▸ **Set problem**
Set down, exactly as they appear, the lines from the line holding "Write part 4" through the line holding "odd_stone(1212, 1246, 11, 12, (0.10, 0.14, 0.20), 'round", inclusive; output nothing outside that range.

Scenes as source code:
+---+
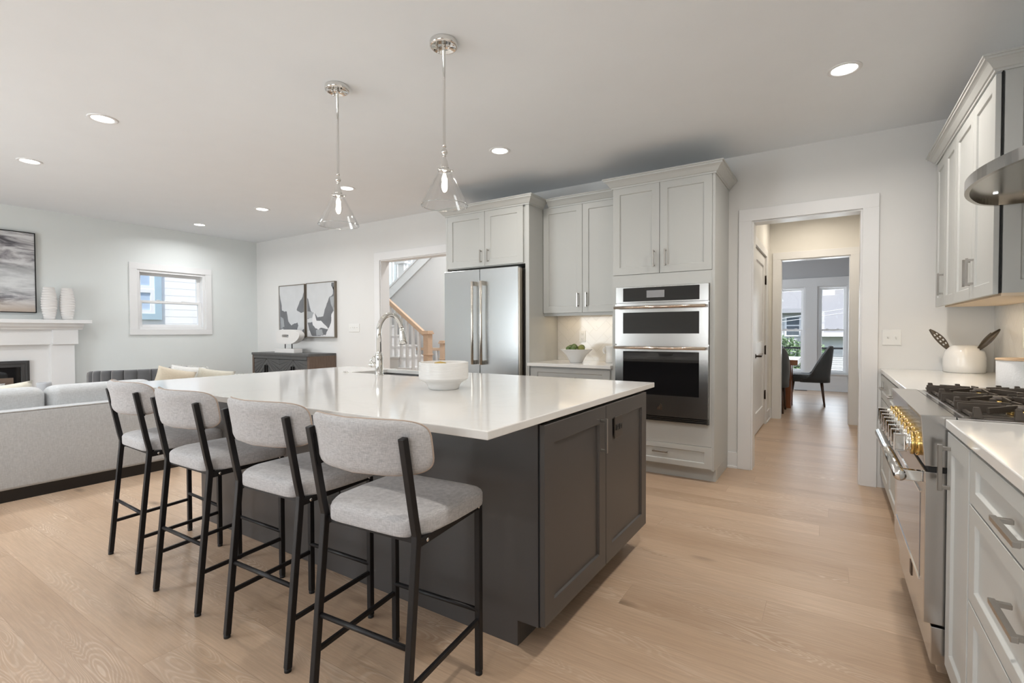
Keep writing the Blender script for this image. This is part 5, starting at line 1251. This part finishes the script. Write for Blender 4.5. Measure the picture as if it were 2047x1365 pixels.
# ============================================================ DINING ROOM
M_WAL = mat('reddish_walnut', (.23,.075,.025), .28, var=.5, vscale=7, stretch=(12,3,1.2))
M_TT = mat('walnut_top', (.30,.13,.06), .15, var=.3, vscale=4, stretch=(1,9,1), coat=.6)
t = thing('dining_table', 'reddish brown wood dining table with slab legs seen through the hall', 'dining table', (-1.3,9.15,0))
MB().box(-2.6,-.42,8.62,9.66,.69,.775).build('table_top', M_TT, t, bevel=.004)
for x in (-.66,-2.40):
    for y in (8.92,9.28): MB().box(x,x+.14,y-.06,y+.06,0,.69).build('leg', M_WAL, t, bevel=.004)
M_GF = mat('charcoal_fabric', (.065,.07,.073), .85, bump=.3, bscale=500, sheen=.3)
M_WLEG = mat('dark_walnut_leg', (.07,.035,.02), .35)
def dining_chair(x, y, rz, label):
    """front towards local -x"""
    t = bpy.data.objects.new('dining_chair', None); C.objects.link(t)
    mb = MB(); softbox(mb, -.30,.22,-.24,.24,.385,.50,.045); mb.build('seat', M_GF, t)
    # wrap-around shell: straight sloping sides rise from the seat to the tall back
    n = 30; loops = []
    for k in range(n+1):
        a = math.radians(-112+224*k/n); c_,s_ = math.cos(a),math.sin(a)
        xx = .02+.25*(abs(c_)**.62)*(1 if c_>0 else -1); yy = .262*(abs(s_)**.55)*(1 if s_>0 else -1)
        f = min(1,max(0,(xx-.0)/.235)); h = .46+.50*f; rd = Vector((c_,s_,0)).normalized(); lean = .045*f
        l = []
        for w_,z in ((0,.39),(.02,.385),(.022,.5),(.022+lean*.5,(h+.45)/2),(.022+lean,h-.02),(.008+lean,h),(-.012+lean,h-.012),(-.018+lean*.5,(h+.45)/2),(-.018,.5)):
            l.append((xx+rd.x*w_, yy+rd.y*w_, z))
        loops.append(l)
    mb = MB(); mb.loft(loops, True); sh = mb.build('backrest', M_GF, t)
    mb = MB(); mb.tube([Vector(l[5])+Vector((0,0,.003)) for l in loops], .005, 8); mb.build('piping', mat('light_grey_piping', (.30,.30,.31), .6), sh)
    for sx_,sy_ in ((-1,-1),(-1,1),(1,-1),(1,1)):
        x0_ = -.23 if sx_ < 0 else .17; MB().tube([(x0_,sy_*.19,.40),(x0_+sx_*.045,sy_*.215,0)], [.024,.013], 14).build('leg', M_WLEG, t)
    t.location = (x,y,0); t.rotation_euler = (0,0,rz); return tag(t, label, 'dining chair', 'charcoal dining chairs')
ch = dining_chair(-.295,9.50,math.radians(1),'charcoal upholstered dining chair turned sideways at the end of the dining table')
for x,y,rz,lab in ((-.98,9.95,-math.pi/2,'charcoal dining chair behind the far side of the dining table'),(-.80,8.42,math.pi/2,'charcoal dining chair at the near side of the dining table, cut by the door casing')):
    c = copy_tree(ch); c.location = (x,y,0); c.rotation_euler = (0,0,rz+math.pi); c['label'] = lab
t = thing('dining_chandelier', 'black metal chandelier arm with a glass shade at the left of the dining room view', 'chandelier', (-1.35,9.2,1.75))
MB().tube([(-1.35,9.2,2.74),(-1.35,9.2,1.80)], .008, 10).build('stem', M_BLKM, t)
MB().box(-1.98,-.70,9.19,9.21,1.78,1.80).build('crossbar', M_BLKM, t)
for x in (-1.95,-1.35,-.71):
    MB().box(x-.008,x+.008,9.19,9.21,1.80,1.92).build('arm', M_BLKM, t)
    MB().lathe([(.018,1.80),(.045,1.74),(.05,1.70)], (x,9.2,0), 20, cap=False).build('glass_shade', M_GLASS, t)
MB().tube([(-.70,9.2,1.90),(-.72,9.2,2.02),(-.80,9.2,2.14),(-.95,9.2,2.20)], .006, 8).build('curved_arm', M_BLKM, t)
tag(MB().box(-.62,-.40,11.60,11.70,0,.006).build('floor_vent', mat('dark_vent', (.06,.05,.045), .5)), 'small dark floor vent below the dining room windows', 'vent')
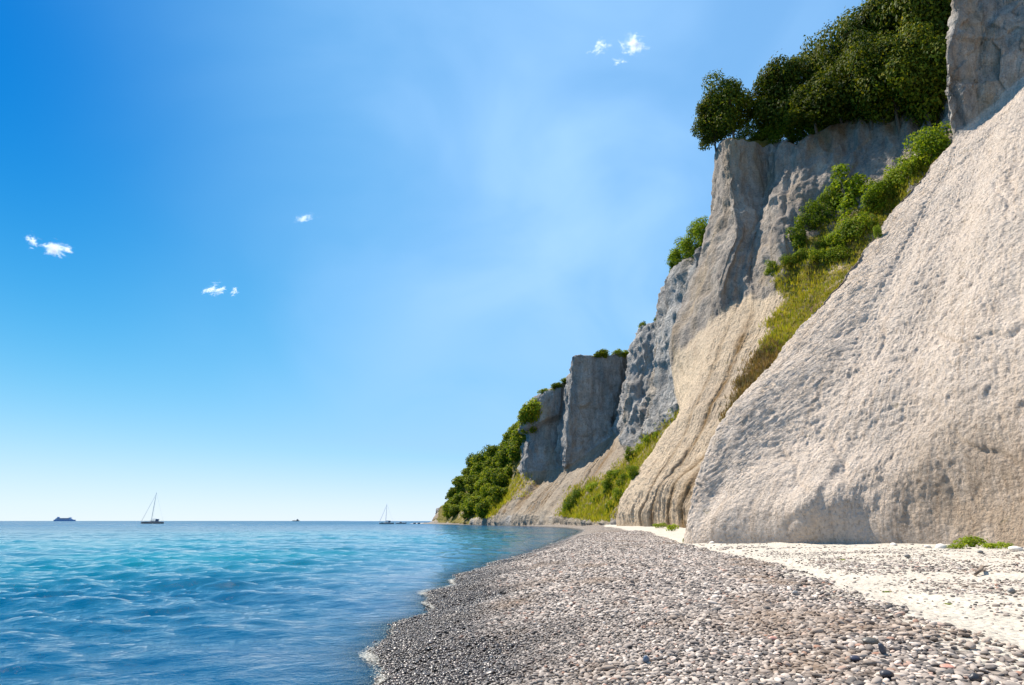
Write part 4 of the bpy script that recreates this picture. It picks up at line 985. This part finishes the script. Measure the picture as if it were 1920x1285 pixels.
def named(nm, ty):
    q = gt.nodes.new('GeometryNodeInputNamedAttribute'); q.data_type = ty; q.inputs['Name'].default_value = nm; return q.outputs['Attribute']
e2r = gt.nodes.new('FunctionNodeEulerToRotation')
gt.links.new(gi.outputs[0], iop.inputs['Points']); gt.links.new(ci.outputs[0], iop.inputs['Instance'])
gt.links.new(named('peb_idx', 'INT'), iop.inputs['Instance Index']); gt.links.new(named('peb_rot', 'FLOAT_VECTOR'), e2r.inputs[0])
gt.links.new(e2r.outputs[0], iop.inputs['Rotation']); gt.links.new(named('peb_scale', 'FLOAT_VECTOR'), iop.inputs['Scale']); gt.links.new(iop.outputs[0], go.inputs[0])
md = pebbles.modifiers.new('scatter', 'NODES'); md.node_group = gt
print('PEBBLES', n)

# a few stones that stand out, and driftwood
def odd_stone(px, py, w_px, h_px, col, label, rough=0.45, rz=0.0, tilt=0.0, name='stone'):
    p = hit_ground(px, py); d = (Vector(p) - CAMP).length; k = d / FPX / math.sqrt(1 + ((px - 960) / FPX) ** 2 + ((py - 642) / FPX) ** 2) * 1.12
    me = pebble_mesh(int(px * 7 + py), 3); me.materials.clear(); me.materials.append(plain('stone_' + str(int(px)), col, rough, 0.2, 8))
    o = link(name, me); o.location = p + Vector((0, 0, h_px * k * 0.42 + 0.012)); o.scale = (w_px * k, w_px * k * 0.7, h_px * k); o.rotation_euler = (0.1, tilt, rz)
    return tag(o, label, 'stone')
odd_stone(1657, 1232, 11, 21, (0.055, 0.065, 0.085), 'upright dark blue grey stone among the pale pebbles', tilt=-0.35)
odd_stone(1634, 1213, 26, 13, (0.10, 0.09, 0.075), 'flat dark brown stone beside the upright blue stone')
odd_stone(1665, 1276, 22, 14, (0.035, 0.035, 0.042), 'black angular stone near the bottom edge')
odd_stone(1832, 1284, 20, 15, (0.03, 0.03, 0.035), 'black stone at the lower right corner')
odd_stone(1212, 1246, 11, 12, (0.10, 0.14, 0.20), 'round slate blue pebble in the middle foreground')
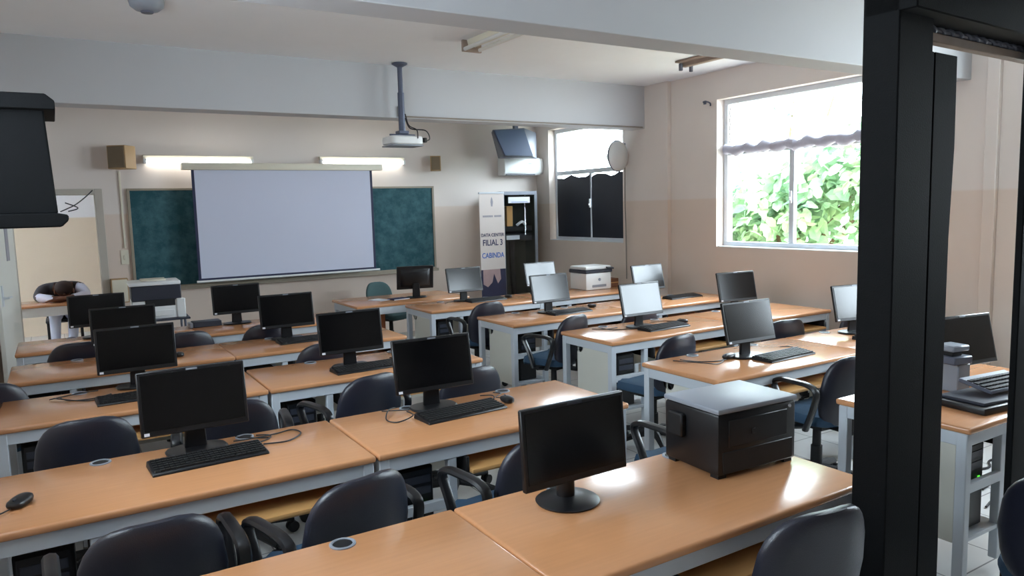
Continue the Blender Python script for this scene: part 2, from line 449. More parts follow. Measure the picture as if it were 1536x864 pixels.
# ------------------------------------------------------------------ desks
def arc(cx, cz, r, a0, a1, n=10):
    return [(cx+r*math.cos(math.radians(a0+(a1-a0)*k/n)), cz+r*math.sin(math.radians(a0+(a1-a0)*k/n))) for k in range(n+1)]
DH, DD = .74, .65
def make_desk(label, w, loc, bay=True):
    t = thing('computer_desk', label, 'desk', loc, 0)
    h = DD/2
    MB().box(0, -h, DH-.03, w, h, DH).build('tabletop', M['wood'], t, .011, 3)
    f = MB()
    z1 = DH-.03; z0 = z1-.06
    f.box(.03, -h+.02, z0, w-.03, -h+.045, z1); f.box(.03, h-.045, z0, w-.03, h-.02, z1)
    f.box(.01, -h+.02, z0, .035, h-.02, z1); f.box(w-.035, -h+.02, z0, w-.01, h-.02, z1)
    f.build('apron_frame', M['metal'], t, .003)
    for x in (.006, w-.053):
        for y in (-h+.016, h-.063):
            box('leg', M['metal'], (x, y, 0, x+.047, y+.047, z1-.001), t, .004)
    # computer bay on the left
    poly = [(-h+.065, .2), (h-.21, .2), (h-.21, z0)]+arc(.09, z0, .045, 0, -180)[0:]+[(-h+.065, z0)]
    MB().prism(poly, 'x', .012, .028).build('side_panel', M['panel'], t, .001)
    box('bay_post', M['metal'], (.33, -h+.025, .05, .37, -h+.065, z0), t, .003)
    box('bay_post', M['metal'], (.33, h-.26, .05, .37, h-.22, z0), t, .003)
    MB().box(.03, -h+.03, .2, .37, h-.21, .22).build('bay_shelf', M['metal'], t, .002)
    MB().box(.05, -h+.022, .43, .335, -h+.05, .475).build('bay_rail', M['metal'], t, .003)
    tr = MB().box(.42, -h-.03, .575, w-.11, h-.27, .598).build('keyboard_tray', M['woodedge'], t, .008, 2)
    box('tray_slide', M['blackm'], (.405, -h+.0, .57, .42, h-.27, z0), t, .002)
    box('tray_slide', M['blackm'], (w-.11, -h+.0, .57, w-.095, h-.27, z0), t, .002)
    for u in (.29, .71):
        g = MB().lathe([(.03, .0), (.04, .0), (.04, .004), (.034, .006), (.03, .004), (.03, .0)], 24, (w*u, h-.05, DH-.0005)).build('cable_grommet', M['grey'], t)
        MB().lathe([(.001, .0), (.031, .0), (.031, .0015), (.001, .0015)], 20, (w*u, h-.05, DH-.0005)).build('dark_hole_disc', M['blackm'], g)  # flat black disc stands for the shade inside the grommet
    box('modesty_panel', M['panel'], (.37, h-.04, .38, w-.06, h-.03, z0), t, .001)
    return t
G1 = 'oak topped computer desks'
desks = [
 ('nearest row desk on the left, top bare but for a round cable grommet', 1.36, (-.30, 1.825)),
 ('nearest row desk carrying the black printer and the round based monitor', 1.345, (1.065, 1.825)),
 ('second row left desk with a lone mouse at its left end', 1.36, (-.31, 3.13)),
 ('second row right desk ending at the aisle behind the black printer', 1.345, (1.06, 3.13)),
 ('third row left desk with a coil of cables near its middle', 1.30, (-.33, 4.585)),
 ('third row right desk ending at the aisle, its end hidden by a monitor', 1.40, (.98, 4.585)),
 ('fourth row left desk with a black mouse right of its monitor', 1.35, (-.33, 5.755)),
 ('fourth row right desk whose bare corner reaches the aisle', 1.32, (1.02, 5.755)),
 ('fifth row left desk in front of the doorway', 1.31, (-.33, 6.935)),
 ('fifth row right desk in front of the screen', 1.36, (.98, 6.935)),
 ('aisle end desk of the right block, in the row nearest the teacher desk', 1.36, (3.10, 6.90)),
 ('window side desk of the right block carrying the white laser printer', 1.40, (4.465, 6.90)),
 ('aisle end desk of the right block, one row nearer than the laser printer row', 1.36, (3.27, 5.635)),
 ('desk running to the window wall, two rows behind the printer row end, tray pulled out', 1.45, (4.635, 5.635)),
 ('aisle end desk of the right block with reddish sheen, third row from the teacher desk', 1.36, (3.39, 4.465)),
 ('bare ended desk below the large window', 1.20, (4.755, 4.465)),
 ('aisle end desk behind the black printer, catching bright window glare', 1.38, (3.10, 3.175)),
 ('desk right of the glare lit one, half hidden by the black steel post', 1.36, (4.485, 3.175)),
 ('desk mostly hidden by the black steel post, with scanner and keyboard', 1.36, (3.28, 1.925)),
]
for lab, wd, (x, y) in desks: make_desk(lab, wd, (x, y, 0))

# teacher desk
t = thing('teacher_desk', 'teacher desk facing the class near the chalkboard, brown drawer box below', 'desk', (2.64, 7.84, 0))
MB().box(0, -.41, .71, 1.36, .41, .74).build('tabletop', M['wood'], t, .01, 2)
MB().box(.02, -.39, .63, 1.34, -.36, .71).box(.02, .36, .63, 1.34, .39, .71).box(.02, -.36, .63, .05, .36, .71).box(1.31, -.36, .63, 1.34, .36, .71).build('apron_frame', M['metal'], t, .003)
for x in (.02, 1.295):
    for y in (-.385, .34): box('leg', M['metal'], (x, y, 0, x+.045, y+.045, .64), t, .004)
dr = box('drawer_box', M['brown'], (.10, -.05, .36, .46, .34, .63), t, .005)
for z in (.4, .5): MB().box(.16, .34, z, .40, .352, z+.06).build('drawer_front', M['brown'], dr, .003)

# ------------------------------------------------------------------ PC towers in the bays
def make_tower(loc, label, group):
    t = thing('computer_tower', label, 'computer', loc, 0, group)
    MB().box(0, -.24, 0, .18, .19, .40).build('case', M['blackm'], t, .006)
    MB().box(.006, -.252, .004, .174, -.24, .396).build('front_panel', M['black'], t, .006)
    MB().box(.02, -.256, .33, .16, -.252, .365).box(.02, -.256, .28, .16, -.252, .315).build('drive_bay', M['darkgrey'], t, .001)
    MB().box(.125, -.2555, .235, .14, -.252, .241).build('power_light', M['led'], t, 0, smooth=False)
    return t
base_t = None
tl = ['under the left end of the second row left desk', 'under the second row right desk, beside the blue backed chair', 'under the left end of the third row left desk',
      'under the third row right desk, with a green light', 'under the left end of the fourth row left desk', 'under the left end of the fourth row right desk', 'under the fifth row left desk',
      'at the aisle end of the row nearest the teacher desk', 'at the aisle end, one row nearer than the printer row',
      'at the aisle end of the reddish topped desk', 'at the aisle end of the glare lit desk', 'under the desk right of the black steel post']
tp = [(-.31, 3.13), (1.06, 3.13), (-.33, 4.585), (.98, 4.585), (-.33, 5.755), (1.02, 5.755), (-.33, 6.935), (3.10, 6.90), (3.27, 5.635), (3.39, 4.465), (3.10, 3.175), (3.28, 1.925)]
for i, (x, y) in enumerate(tp):
    p = (x+.10, y, .2205)
    lab = 'black computer tower '+tl[i]
    if base_t is None: base_t = make_tower(p, lab, 'computer towers in the desk bays')
    else:
        c = copy_tree(base_t); c.location = p; c['label'] = lab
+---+
▸ **Task output**
Write part 4 of the bpy script that recreates this picture. It picks up at line 985. This part finishes the script. Measure the picture as if it were 1920x1285 pixels.
def named(nm, ty):
    q = gt.nodes.new('GeometryNodeInputNamedAttribute'); q.data_type = ty; q.inputs['Name'].default_value = nm; return q.outputs['Attribute']
e2r = gt.nodes.new('FunctionNodeEulerToRotation')
gt.links.new(gi.outputs[0], iop.inputs['Points']); gt.links.new(ci.outputs[0], iop.inputs['Instance'])
gt.links.new(named('peb_idx', 'INT'), iop.inputs['Instance Index']); gt.links.new(named('peb_rot', 'FLOAT_VECTOR'), e2r.inputs[0])
gt.links.new(e2r.outputs[0], iop.inputs['Rotation']); gt.links.new(named('peb_scale', 'FLOAT_VECTOR'), iop.inputs['Scale']); gt.links.new(iop.outputs[0], go.inputs[0])
md = pebbles.modifiers.new('scatter', 'NODES'); md.node_group = gt
print('PEBBLES', n)

# a few stones that stand out, and driftwood
def odd_stone(px, py, w_px, h_px, col, label, rough=0.45, rz=0.0, tilt=0.0, name='stone'):
    p = hit_ground(px, py); d = (Vector(p) - CAMP).length; k = d / FPX / math.sqrt(1 + ((px - 960) / FPX) ** 2 + ((py - 642) / FPX) ** 2) * 1.12
    me = pebble_mesh(int(px * 7 + py), 3); me.materials.clear(); me.materials.append(plain('stone_' + str(int(px)), col, rough, 0.2, 8))
    o = link(name, me); o.location = p + Vector((0, 0, h_px * k * 0.42 + 0.012)); o.scale = (w_px * k, w_px * k * 0.7, h_px * k); o.rotation_euler = (0.1, tilt, rz)
    return tag(o, label, 'stone')
odd_stone(1657, 1232, 11, 21, (0.055, 0.065, 0.085), 'upright dark blue grey stone among the pale pebbles', tilt=-0.35)
odd_stone(1634, 1213, 26, 13, (0.10, 0.09, 0.075), 'flat dark brown stone beside the upright blue stone')
odd_stone(1665, 1276, 22, 14, (0.035, 0.035, 0.042), 'black angular stone near the bottom edge')
odd_stone(1832, 1284, 20, 15, (0.03, 0.03, 0.035), 'black stone at the lower right corner')
odd_stone(1212, 1246, 11, 12, (0.10, 0.14, 0.20), 'round slate blue pebble in the middle foreground')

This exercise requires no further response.